Monday, May 25, 2009

Parenting Advice, Complete with the Barnes & Noble Guarantee

My baby is turning two next month and it's getting time to wean. I'm not ready to put breastfeeding in the past because of some arbitrary deadline, but because there's nothing like a semi-sleeping baby kneading your belly fat to make you want to take up binge drinking! In short, it's getting annoying. Not always, but sometimes. And the nursing can go on for hours, especially at night or early in the morning. She's not sleeping very well, I'm not sleeping very well, and when I do, visions of bras without snap-openings are dancing in my head.

So it's time to start the ball rolling in the direction of weaning.

But the thing is, despite my utter failure to nurse my baby into early adolescence (see Norma Jane Bumgarner's Mothering Your Nursing Toddler if you want to know how having a career and weaning your baby are the surest ways to leave her feeling neglected), I want to be very careful not to make her feel rejected or abandoned. I'm not going to start shouting at her to be a "big girl" or that nursing is for babies. I'm not going to hang a "Closed for Business" sign over my chest and let her cry it out. So, as with other things, I thought it would be useful to get a book about weaning geared to children her age to help her understand the concept.

Like this one for bottle-fed babies:

Thing is, finding a weaning book for toddlers is next to impossible. So when we were near a Barnes & Noble on Friday, I thought, why not check. And while FD & Ruby were reading books, I asked a salesperson in the kids' book section about such a book. After a few minutes of perusing the shelves and checking the computer, she told me they didn't have anything in stock.

Then she told me this:

"I think that once a child can go outside and play and then come in and ask for it [nursing], they're ready to stop."

Wha?

Unsolicited parenting advice from bottle-feeding, anti-sling, pro-cry-it-out, anti-feminist, pro-yelling parents generally pisses me off, but when a broad at a bookstore tells me to quit nursing my kid, I see red (and not just the lipstick on her teeth).

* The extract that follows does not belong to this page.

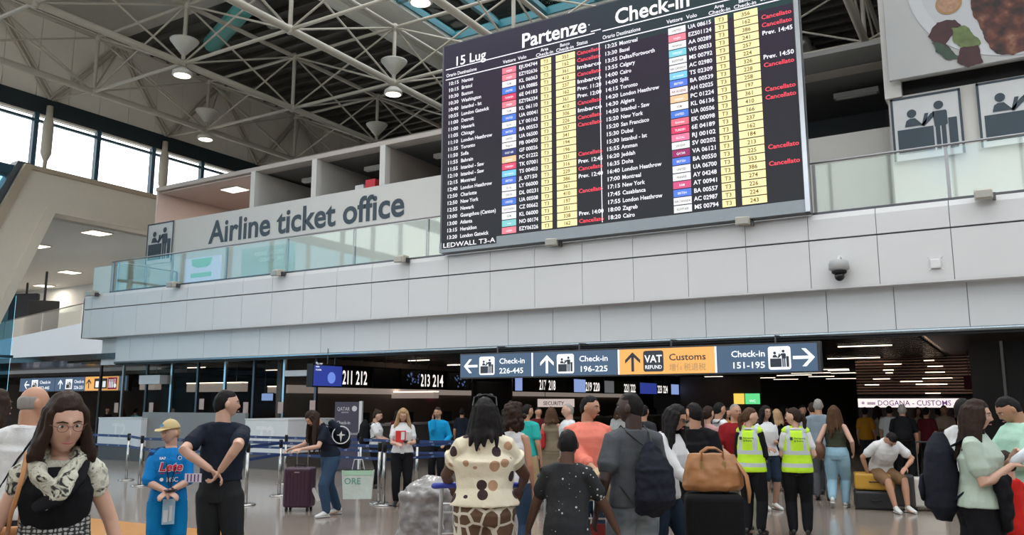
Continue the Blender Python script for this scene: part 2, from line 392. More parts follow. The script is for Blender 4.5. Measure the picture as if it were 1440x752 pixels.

Unfortunately, there's not a great ending to this story. I didn't pull some sweet Billy Blank Tae Bo moves on her, or give her a verbal dressing down. I didn't talk to her supervisor (blasted union background!) or even reply with the classic, "Old bag!" Instead, I think I breathed out a long "Uhhhhhhhhhh . . . yeah . . . ?"

Then she told me how, when she had her son many moons ago, she couldn't nurse him because she had no milk and he was "just fine!" Part of me thought she was making stuff up (and that her kid probably had a limp and a tick at least!), but the other part of me felt badly for her, and decided that maybe the reason she thought it was appropriate to suggest my kid's too old to wean is because she never had the chance to nurse her own baby, which I imagine is rather difficult if it's something a woman wants to do.

In other words, maybe this woman's lack of choices made her feel powerless and the only way she can deal with that powerlessness is to criticize other women's choices.